Family love is having a father who has a clamorous laugh and sometimes obnoxious principles. Who works very hard and plays even harder! Who rocks and roll, plays guitars, drums and sings. Who knows almost everything about cars, and farming and playing life rough. A father who attracts women with his wit and great sense of humor-that always gets him to trouble with our stepmom. Our father cannot live without someone to help him, I think it is how men operates-they barely can survive without a woman. When he decided to remarry years after my mother died, I got a confirmation that he was having a difficulty raising teenagers. My father did not have any idea how intelligent he is, he is also battling up to this day what normal people fight against with-insecurities, worries, pride, fear, greed amongst the few. He had a rougher childhood than us, and yet he helped the three of us get a College degree and do what we want to do.

Family love is having a stepmother who chooses to be with our father despite the fact that he has 3 grown up kids. It was not an easy feat for her and our 2 half brothers. They too are battling with society’s tendency to compare siblings. My little brothers do not resemble us in any way. We got our looks from our mom, all 3 of us, while they got their looks from our father. And just because my sister and brother are academically intelligent our neighbors expected that they also belong to the honor students. They are way beyond intelligent, they are talented and they belong to the same blood.

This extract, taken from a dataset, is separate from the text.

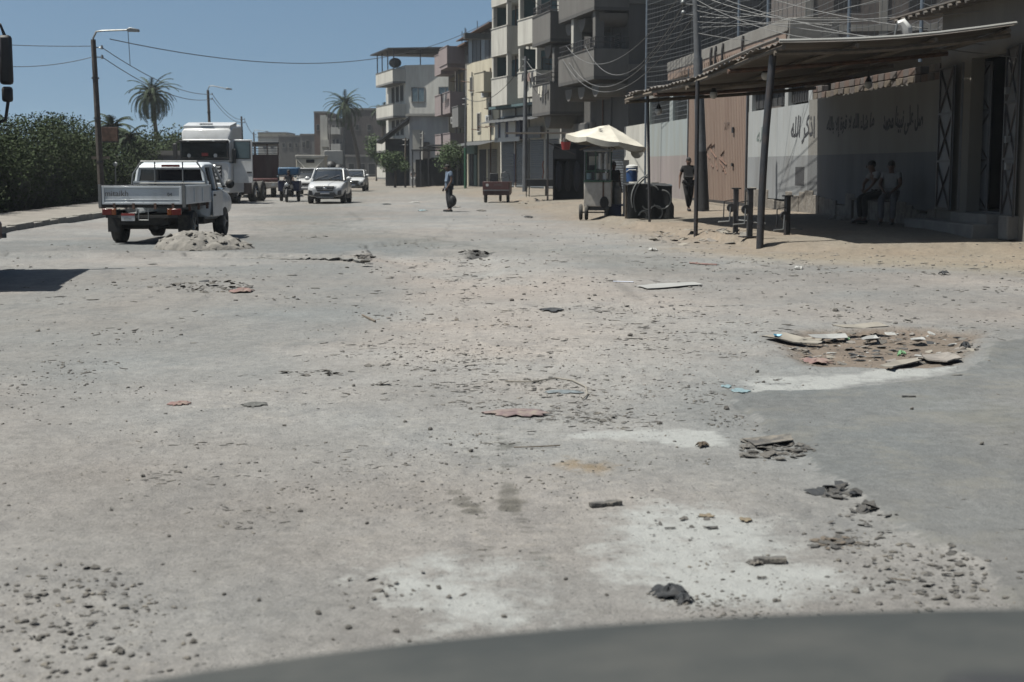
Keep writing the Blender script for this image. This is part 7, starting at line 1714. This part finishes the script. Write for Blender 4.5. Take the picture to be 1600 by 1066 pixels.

Family love is having a cousin who do not know what she wants but knows how to love deeply. A cousin who is more than just a sister I say, who will always be there no matter what.

Parents cannot choose their children, they have one or two or even more, raise them, love them and make them useful part of the society. Children cannot choose their parents, they only have two, grow up under their care, love them and make them proud.

Family is a gift, sometimes we hate them but most of the time we love them. We love them too much!
But it is always the right kind of love.